Stated goal =
Leave the pictures out and retype the lines from the beginning through the line with "S.camera = co", both ends included.

BEGIN Material

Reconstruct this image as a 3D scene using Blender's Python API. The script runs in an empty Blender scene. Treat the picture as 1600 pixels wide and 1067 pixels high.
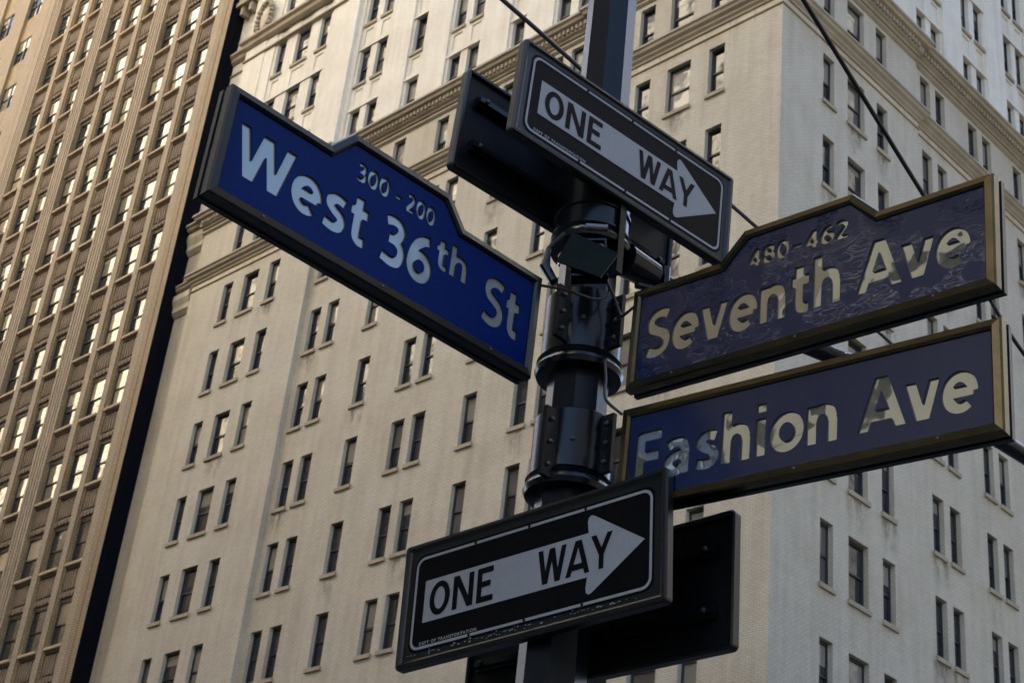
import bpy, bmesh, math, random
import numpy as np
from mathutils import Matrix, Vector
random.seed(7)
S = bpy.context.scene
COL = S.collection
R = math.radians
ZC = 1.6                      # eye height of the photographer

# ------------------------------------------------------------------ camera
cam = bpy.data.cameras.new('camera')
cam.lens = 36.0 * 2630.3 / 1600.0
cam.sensor_width = 36.0
cam.clip_start = 0.1
cam.clip_end = 3000
cam.dof.use_dof = True
cam.dof.focus_distance = 5.4
cam.dof.aperture_fstop = 13
co = bpy.data.objects.new('camera', cam)
COL.objects.link(co)
co.location = (0, 0, ZC)
co.rotation_euler = (2.102303, -0.098994, 0.751548)
S.camera = co

# ------------------------------------------------------------------ world, sun, exposure
SUN_EL, SUN_AZ = R(50), R(-38)        # azimuth measured from +Y towards +X
w = bpy.data.worlds.new('World'); S.world = w; w.use_nodes = True
nt = w.node_tree
sky = nt.nodes.new('ShaderNodeTexSky'); sky.sky_type = 'NISHITA'; sky.sun_disc = False
sky.sun_elevation = SUN_EL; sky.sun_rotation = SUN_AZ
sky.air_density = 1.0; sky.dust_density = 0.6; sky.ozone_density = 1.0
bg = nt.nodes['Background']; bg.inputs['Strength'].default_value = 0.05
nt.links.new(sky.outputs[0], bg.inputs['Color'])
sd = bpy.data.lights.new('sun', 'SUN'); sd.energy = 5.0; sd.angle = R(0.53); sd.color = (1.0, 0.925, 0.80)
so = bpy.data.objects.new('sun', sd); COL.objects.link(so)
sdir = Vector((math.sin(SUN_AZ) * math.cos(SUN_EL), math.cos(SUN_AZ) * math.cos(SUN_EL), math.sin(SUN_EL)))
so.rotation_euler = (-sdir).to_track_quat('-Z', 'Y').to_euler()
so.location = sdir * 300
S.view_settings.view_transform = 'Standard'
S.view_settings.look = 'None'
S.view_settings.exposure = 3.42
S.view_settings.gamma = 1.0
S.view_settings.use_curve_mapping = False
S.render.engine = 'CYCLES'
S.cycles.max_bounces = 8; S.cycles.diffuse_bounces = 4; S.cycles.glossy_bounces = 4
S.cycles.use_denoising = True
S.cycles.sample_clamp_indirect = 6.0
S.cycles.caustics_reflective = False

# ------------------------------------------------------------------ materials
def mat(name, col, rough=0.6, metal=0.0, spec=0.5, ior=1.5):
    m = bpy.data.materials.new(name); m.use_nodes = True
    b = m.node_tree.nodes['Principled BSDF']
    b.inputs['Base Color'].default_value = (*col, 1)
    b.inputs['Roughness'].default_value = rough
    b.inputs['Metallic'].default_value = metal
    b.inputs['IOR'].default_value = ior
    b.inputs['Specular IOR Level'].default_value = spec
    return m

def N(m, t, **kw):
    n = m.node_tree.nodes.new(t)
    for k, v in kw.items():
        if k in n.inputs: n.inputs[k].default_value = v
        else: setattr(n, k, v)
    return n
def L(m, a, b): m.node_tree.links.new(a, b)
def BS(m): return m.node_tree.nodes['Principled BSDF']

def wall_coords(m):
    """(run along the wall, height) from world position, for walls along X or Y"""
    g = N(m, 'ShaderNodeNewGeometry'); s = N(m, 'ShaderNodeSeparateXYZ'); L(m, g.outputs['Position'], s.inputs[0])
    a = N(m, 'ShaderNodeMath', operation='ADD'); L(m, s.outputs[0], a.inputs[0]); L(m, s.outputs[1], a.inputs[1])
    c = N(m, 'ShaderNodeCombineXYZ'); L(m, a.outputs[0], c.inputs[0]); L(m, s.outputs[2], c.inputs[1])
    return g, c

def brick_mat(name, c1, c2, mortar, bw, bh, ms, bump=0.5, dirt=(0.55, 0.48, 0.40), streak=0.5, offs=0.5, rough=0.55):
    m = mat(name, c1, rough)
    g, c = wall_coords(m)
    b = N(m, 'ShaderNodeTexBrick', offset=offs)
    b.inputs['Color1'].default_value = (*c1, 1); b.inputs['Color2'].default_value = (*c2, 1); b.inputs['Mortar'].default_value = (*mortar, 1)
    b.inputs['Scale'].default_value = 1; b.inputs['Brick Width'].default_value = bw; b.inputs['Row Height'].default_value = bh
    b.inputs['Mortar Size'].default_value = ms; b.inputs['Mortar Smooth'].default_value = 0.3; b.inputs['Bias'].default_value = -0.2
    L(m, c.outputs[0], b.inputs['Vector'])
    # large blotches and vertical streaks of soot
    n1 = N(m, 'ShaderNodeTexNoise', Scale=0.45, Detail=6.0, Roughness=0.62); L(m, c.outputs[0], n1.inputs['Vector'])
    mp = N(m, 'ShaderNodeMapping'); mp.inputs['Scale'].default_value = (2.6, 0.16, 1); L(m, c.outputs[0], mp.inputs['Vector'])
    n2 = N(m, 'ShaderNodeTexNoise', Scale=1.0, Detail=5.0, Roughness=0.6); L(m, mp.outputs[0], n2.inputs['Vector'])
    ad = N(m, 'ShaderNodeMath', operation='ADD'); L(m, n1.outputs[0], ad.inputs[0]); L(m, n2.outputs[0], ad.inputs[1])
    rp = N(m, 'ShaderNodeMapRange'); rp.inputs['From Min'].default_value = 0.85; rp.inputs['From Max'].default_value = 1.35
    rp.inputs['To Min'].default_value = 0.0; rp.inputs['To Max'].default_value = streak
    L(m, ad.outputs[0], rp.inputs['Value'])
    mx = N(m, 'ShaderNodeMix', data_type='RGBA', blend_type='MULTIPLY')
    L(m, rp.outputs[0], mx.inputs['Factor']); L(m, b.outputs['Color'], mx.inputs['A']); mx.inputs['B'].default_value = (*dirt, 1)
    L(m, mx.outputs['Result'], BS(m).inputs['Base Color'])
    bp = N(m, 'ShaderNodeBump', Strength=bump, Distance=0.01); bp.invert = True
    L(m, b.outputs['Fac'], bp.inputs['Height']); L(m, bp.outputs[0], BS(m).inputs['Normal'])
    return m

def noisy(m, scale, amt, dark=0.5, bump=0.0, stretch=None):
    b = BS(m); base = tuple(b.inputs['Base Color'].default_value)[:3]
    g = N(m, 'ShaderNodeNewGeometry')
    src = g.outputs['Position']
    if stretch:
        mp = N(m, 'ShaderNodeMapping'); mp.inputs['Scale'].default_value = stretch; L(m, src, mp.inputs['Vector']); src = mp.outputs[0]
    n = N(m, 'ShaderNodeTexNoise', Scale=scale, Detail=6.0, Roughness=0.6); L(m, src, n.inputs['Vector'])
    r = N(m, 'ShaderNodeMapRange'); r.inputs['From Min'].default_value = 0.35; r.inputs['From Max'].default_value = 0.75; r.inputs['To Max'].default_value = amt
    L(m, n.outputs[0], r.inputs['Value'])
    mx = N(m, 'ShaderNodeMix', data_type='RGBA'); L(m, r.outputs[0], mx.inputs['Factor'])
    mx.inputs['A'].default_value = (*base, 1); mx.inputs['B'].default_value = (*[c * dark for c in base], 1)
    L(m, mx.outputs['Result'], b.inputs['Base Color'])
    if bump:
        bp = N(m, 'ShaderNodeBump', Strength=bump, Distance=0.002); L(m, n.outputs[0], bp.inputs['Height']); L(m, bp.outputs[0], b.inputs['Normal'])
    return m

M = {}
M['cream_brick'] = brick_mat('cream_brick', (0.48, 0.435, 0.355), (0.42, 0.38, 0.31), (0.29, 0.26, 0.22), 0.215, 0.072, 0.010, 0.45, streak=0.5)
M['cream_stone'] = brick_mat('cream_stone', (0.50, 0.435, 0.345), (0.46, 0.40, 0.315), (0.20, 0.17, 0.13), 1.05, 0.62, 0.012, 0.25, streak=0.7, offs=0.0)
M['cornice_stone'] = noisy(mat('cornice_stone', (0.34, 0.28, 0.20), 0.7), 0.9, 0.7, 0.55)
M['white_brick'] = brick_mat('white_brick', (0.74, 0.70, 0.63), (0.68, 0.64, 0.57), (0.48, 0.45, 0.40), 0.215, 0.072, 0.009, 0.5, streak=0.5)
M['tan_brick'] = brick_mat('tan_brick', (0.36, 0.262, 0.135), (0.27, 0.19, 0.095), (0.14, 0.10, 0.06), 0.21, 0.10, 0.02, 0.6, streak=0.5)
M['golden_brick'] = brick_mat('golden_brick', (0.33, 0.205, 0.06), (0.25, 0.15, 0.04), (0.06, 0.04, 0.015), 0.16, 0.12, 0.02, 0.7, streak=0.5, offs=0.0)
M['spandrel_clay'] = noisy(mat('spandrel_clay', (0.20, 0.145, 0.10), 0.75), 3.0, 0.8, 0.6)
M['tan_ledge'] = noisy(mat('tan_ledge', (0.46, 0.34, 0.21), 0.7), 2.0, 0.6, 0.7)
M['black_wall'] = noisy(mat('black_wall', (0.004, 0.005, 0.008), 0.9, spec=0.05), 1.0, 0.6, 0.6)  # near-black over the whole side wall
M['interior'] = mat('interior', (0.012, 0.012, 0.014), 0.9, spec=0.1)
M['sash'] = mat('sash', (0.018, 0.02, 0.026), 0.45)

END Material

Answer to the exercise =
Reconstruct this image as a 3D scene using Blender's Python API. The script runs in an empty Blender scene. Treat the picture as 1600 pixels wide and 1067 pixels high.
import bpy, bmesh, math, random
import numpy as np
from mathutils import Matrix, Vector
random.seed(7)
S = bpy.context.scene
COL = S.collection
R = math.radians
ZC = 1.6                      # eye height of the photographer

# ------------------------------------------------------------------ camera
cam = bpy.data.cameras.new('camera')
cam.lens = 36.0 * 2630.3 / 1600.0
cam.sensor_width = 36.0
cam.clip_start = 0.1
cam.clip_end = 3000
cam.dof.use_dof = True
cam.dof.focus_distance = 5.4
cam.dof.aperture_fstop = 13
co = bpy.data.objects.new('camera', cam)
COL.objects.link(co)
co.location = (0, 0, ZC)
co.rotation_euler = (2.102303, -0.098994, 0.751548)
S.camera = co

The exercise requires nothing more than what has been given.